The airborne campaign was conducted by the French Falcon 20 environmental research aircraft of Safire, deployed from the Walvis Bay International Airport from 5 to 12 September 2017. The aircraft performed 10 research flights (~30 flight hours) over northern Namibia, focusing on mineral dust emission and BBA, and their subsequent transport over the marine clouds of the Atlantic Ocean.

Flights were coordinated from the AEROCLO-sA Operations Center (OC) in Walvis Bay. One daily briefing meeting was organized at 0900 UTC, and included overviews of the meteorology and chemistry/aerosol conditions prepared by the forecast team, composed of AEROCLO-sA scientists from Europe and Southern Africa, with support of forecast team of the CLARIFY project. The overviews were based on the model and observational products available via the OC website (aeroclo.sedoo.fr), and by the additional observations from Henties Bay and o ther instrumented sites such as Windpoort. Daily briefing packages and meeting reports were made accessible via the OC website. Flight plans accommodated several objectives (e.g., dust emissions, cloud-aerosol interaction, radiative forcing assessment) taking into account the endurance of the Safire Falcon 20 aircraft.

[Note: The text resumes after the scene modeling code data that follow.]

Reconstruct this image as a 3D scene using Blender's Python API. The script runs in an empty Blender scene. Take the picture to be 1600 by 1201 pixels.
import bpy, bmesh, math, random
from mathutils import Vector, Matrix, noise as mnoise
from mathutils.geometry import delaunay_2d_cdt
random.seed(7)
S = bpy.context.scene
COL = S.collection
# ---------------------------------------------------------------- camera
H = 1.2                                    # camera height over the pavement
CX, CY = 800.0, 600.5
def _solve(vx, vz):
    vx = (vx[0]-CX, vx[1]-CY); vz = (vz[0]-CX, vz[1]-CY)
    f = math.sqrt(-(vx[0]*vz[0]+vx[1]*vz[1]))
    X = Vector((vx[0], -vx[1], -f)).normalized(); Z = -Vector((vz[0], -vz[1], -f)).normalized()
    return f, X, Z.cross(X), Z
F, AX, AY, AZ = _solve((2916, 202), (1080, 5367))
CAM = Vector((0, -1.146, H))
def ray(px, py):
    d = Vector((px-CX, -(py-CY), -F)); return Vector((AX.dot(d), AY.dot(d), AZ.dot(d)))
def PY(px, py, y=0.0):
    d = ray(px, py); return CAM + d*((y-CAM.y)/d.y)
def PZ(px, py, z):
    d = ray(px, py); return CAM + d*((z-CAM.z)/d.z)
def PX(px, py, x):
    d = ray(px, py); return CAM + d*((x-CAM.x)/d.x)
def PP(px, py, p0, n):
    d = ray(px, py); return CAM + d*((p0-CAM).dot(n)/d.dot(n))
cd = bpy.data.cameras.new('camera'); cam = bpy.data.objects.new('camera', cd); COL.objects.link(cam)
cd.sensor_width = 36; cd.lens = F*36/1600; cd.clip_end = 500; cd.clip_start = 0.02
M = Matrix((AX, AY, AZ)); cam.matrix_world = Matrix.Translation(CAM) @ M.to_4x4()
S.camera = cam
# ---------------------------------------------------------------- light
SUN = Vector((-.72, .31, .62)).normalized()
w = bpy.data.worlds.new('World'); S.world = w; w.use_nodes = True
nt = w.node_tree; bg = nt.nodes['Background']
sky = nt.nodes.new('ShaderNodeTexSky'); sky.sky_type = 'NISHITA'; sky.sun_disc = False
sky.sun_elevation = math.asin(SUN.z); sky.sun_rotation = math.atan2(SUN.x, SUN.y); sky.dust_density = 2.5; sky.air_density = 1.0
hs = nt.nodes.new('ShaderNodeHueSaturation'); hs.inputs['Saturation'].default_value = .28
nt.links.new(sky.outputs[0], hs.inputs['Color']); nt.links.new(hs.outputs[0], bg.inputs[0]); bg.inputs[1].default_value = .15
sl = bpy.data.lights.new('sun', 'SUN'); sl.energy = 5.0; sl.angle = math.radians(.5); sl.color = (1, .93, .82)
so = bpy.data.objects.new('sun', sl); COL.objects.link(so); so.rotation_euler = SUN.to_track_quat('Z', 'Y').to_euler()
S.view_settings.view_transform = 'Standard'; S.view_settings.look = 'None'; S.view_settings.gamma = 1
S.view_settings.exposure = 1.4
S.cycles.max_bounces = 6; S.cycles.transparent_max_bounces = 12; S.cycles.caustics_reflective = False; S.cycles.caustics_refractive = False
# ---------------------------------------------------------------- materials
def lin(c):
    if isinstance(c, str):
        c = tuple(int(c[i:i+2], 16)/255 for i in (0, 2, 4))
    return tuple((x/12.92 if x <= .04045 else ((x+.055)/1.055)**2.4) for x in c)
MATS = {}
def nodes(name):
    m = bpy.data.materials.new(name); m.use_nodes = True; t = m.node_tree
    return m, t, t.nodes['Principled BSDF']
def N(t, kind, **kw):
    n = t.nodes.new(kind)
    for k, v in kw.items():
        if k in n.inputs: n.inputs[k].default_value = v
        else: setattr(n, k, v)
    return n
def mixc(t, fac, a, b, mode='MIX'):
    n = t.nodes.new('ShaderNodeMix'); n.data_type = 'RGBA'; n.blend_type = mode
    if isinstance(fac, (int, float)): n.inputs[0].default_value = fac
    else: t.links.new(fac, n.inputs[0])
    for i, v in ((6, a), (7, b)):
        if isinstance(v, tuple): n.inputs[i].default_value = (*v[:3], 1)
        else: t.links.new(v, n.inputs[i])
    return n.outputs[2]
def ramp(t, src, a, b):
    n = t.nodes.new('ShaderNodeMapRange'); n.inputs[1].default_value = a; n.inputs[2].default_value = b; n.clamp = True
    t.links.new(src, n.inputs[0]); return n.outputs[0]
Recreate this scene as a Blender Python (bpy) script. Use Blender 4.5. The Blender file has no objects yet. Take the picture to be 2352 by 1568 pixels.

The was equipped with the high spectral resolution lidar LNG measuring atmospheric reflectivity at three wavelengths. It also housed the MICROPOL-UV and OSIRIS instruments measuring total and polarized radiance at several wavelengths between the ultra-violet and the middle infrared. The OSIRIS instrument is the airborne demonstrator of the future space-borne sensor 3MI, heir of POLDER-3. For the first time, the solar photometer PLASMA was mounted onboard the Safire Falcon 20, to measure the extinction by aerosols in cloud-free conditions or above stratocumulus. A dropsonde releasing system, up- and down-looking pyranometers and pyrgeometers, a nadir-facing CLIMAT infrared radiometer, together with pressure, temperature, humidity and wind sensors, and optical sensors for cloud and aerosol microphysics completed the instrumental suite of the Falcon 20.